▸ What is required:
Make an exact copy of the lines below.

▸ Information shown:
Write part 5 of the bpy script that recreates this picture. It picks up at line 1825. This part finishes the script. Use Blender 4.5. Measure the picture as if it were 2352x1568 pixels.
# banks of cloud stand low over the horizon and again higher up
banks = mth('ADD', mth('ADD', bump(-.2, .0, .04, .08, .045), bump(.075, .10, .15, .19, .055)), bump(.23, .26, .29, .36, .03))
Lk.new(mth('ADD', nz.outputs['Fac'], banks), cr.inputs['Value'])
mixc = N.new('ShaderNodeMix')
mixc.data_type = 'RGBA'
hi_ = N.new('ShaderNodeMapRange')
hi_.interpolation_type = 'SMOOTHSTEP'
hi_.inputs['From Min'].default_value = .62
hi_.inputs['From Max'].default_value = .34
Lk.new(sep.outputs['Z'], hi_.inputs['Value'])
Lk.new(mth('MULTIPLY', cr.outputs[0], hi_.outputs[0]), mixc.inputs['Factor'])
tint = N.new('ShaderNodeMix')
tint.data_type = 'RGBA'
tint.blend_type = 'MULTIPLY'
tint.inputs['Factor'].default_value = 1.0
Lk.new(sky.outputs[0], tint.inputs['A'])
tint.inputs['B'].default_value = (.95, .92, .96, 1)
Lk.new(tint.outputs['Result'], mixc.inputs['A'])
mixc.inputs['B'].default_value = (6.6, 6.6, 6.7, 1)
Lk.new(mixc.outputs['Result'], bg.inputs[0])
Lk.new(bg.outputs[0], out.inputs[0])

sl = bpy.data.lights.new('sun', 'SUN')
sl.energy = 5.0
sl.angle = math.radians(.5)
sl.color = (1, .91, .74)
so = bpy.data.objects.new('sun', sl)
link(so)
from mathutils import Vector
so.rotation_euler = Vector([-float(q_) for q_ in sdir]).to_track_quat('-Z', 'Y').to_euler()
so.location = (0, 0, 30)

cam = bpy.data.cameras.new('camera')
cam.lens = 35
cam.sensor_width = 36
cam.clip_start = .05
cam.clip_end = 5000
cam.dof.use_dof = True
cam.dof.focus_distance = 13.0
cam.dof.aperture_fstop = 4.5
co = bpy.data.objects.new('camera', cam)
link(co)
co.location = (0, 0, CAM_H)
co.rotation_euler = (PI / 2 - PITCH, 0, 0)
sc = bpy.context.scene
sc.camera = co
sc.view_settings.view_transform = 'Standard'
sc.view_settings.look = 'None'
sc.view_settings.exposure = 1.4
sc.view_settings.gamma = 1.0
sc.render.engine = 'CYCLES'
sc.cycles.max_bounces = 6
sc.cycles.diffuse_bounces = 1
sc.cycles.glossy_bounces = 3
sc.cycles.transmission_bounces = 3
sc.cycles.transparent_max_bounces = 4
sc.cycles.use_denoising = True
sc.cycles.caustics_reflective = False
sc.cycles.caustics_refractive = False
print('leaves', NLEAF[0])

▸ Written answer:
Write part 5 of the bpy script that recreates this picture. It picks up at line 1825. This part finishes the script. Use Blender 4.5. Measure the picture as if it were 2352x1568 pixels.
# banks of cloud stand low over the horizon and again higher up
banks = mth('ADD', mth('ADD', bump(-.2, .0, .04, .08, .045), bump(.075, .10, .15, .19, .055)), bump(.23, .26, .29, .36, .03))
Lk.new(mth('ADD', nz.outputs['Fac'], banks), cr.inputs['Value'])
mixc = N.new('ShaderNodeMix')
mixc.data_type = 'RGBA'
hi_ = N.new('ShaderNodeMapRange')
hi_.interpolation_type = 'SMOOTHSTEP'
hi_.inputs['From Min'].default_value = .62
hi_.inputs['From Max'].default_value = .34
Lk.new(sep.outputs['Z'], hi_.inputs['Value'])
Lk.new(mth('MULTIPLY', cr.outputs[0], hi_.outputs[0]), mixc.inputs['Factor'])
tint = N.new('ShaderNodeMix')
tint.data_type = 'RGBA'
tint.blend_type = 'MULTIPLY'
tint.inputs['Factor'].default_value = 1.0
Lk.new(sky.outputs[0], tint.inputs['A'])
tint.inputs['B'].default_value = (.95, .92, .96, 1)
Lk.new(tint.outputs['Result'], mixc.inputs['A'])
mixc.inputs['B'].default_value = (6.6, 6.6, 6.7, 1)
Lk.new(mixc.outputs['Result'], bg.inputs[0])
Lk.new(bg.outputs[0], out.inputs[0])

sl = bpy.data.lights.new('sun', 'SUN')
sl.energy = 5.0
sl.angle = math.radians(.5)
sl.color = (1, .91, .74)
so = bpy.data.objects.new('sun', sl)
link(so)
from mathutils import Vector
so.rotation_euler = Vector([-float(q_) for q_ in sdir]).to_track_quat('-Z', 'Y').to_euler()
so.location = (0, 0, 30)

cam = bpy.data.cameras.new('camera')
cam.lens = 35
cam.sensor_width = 36
cam.clip_start = .05
cam.clip_end = 5000
cam.dof.use_dof = True
cam.dof.focus_distance = 13.0
cam.dof.aperture_fstop = 4.5
co = bpy.data.objects.new('camera', cam)
link(co)
co.location = (0, 0, CAM_H)
co.rotation_euler = (PI / 2 - PITCH, 0, 0)
sc = bpy.context.scene
sc.camera = co
sc.view_settings.view_transform = 'Standard'
sc.view_settings.look = 'None'
sc.view_settings.exposure = 1.4
sc.view_settings.gamma = 1.0
sc.render.engine = 'CYCLES'
sc.cycles.max_bounces = 6
sc.cycles.diffuse_bounces = 1
sc.cycles.glossy_bounces = 3
sc.cycles.transmission_bounces = 3
sc.cycles.transparent_max_bounces = 4
sc.cycles.use_denoising = True
sc.cycles.caustics_reflective = False
sc.cycles.caustics_refractive = False
print('leaves', NLEAF[0])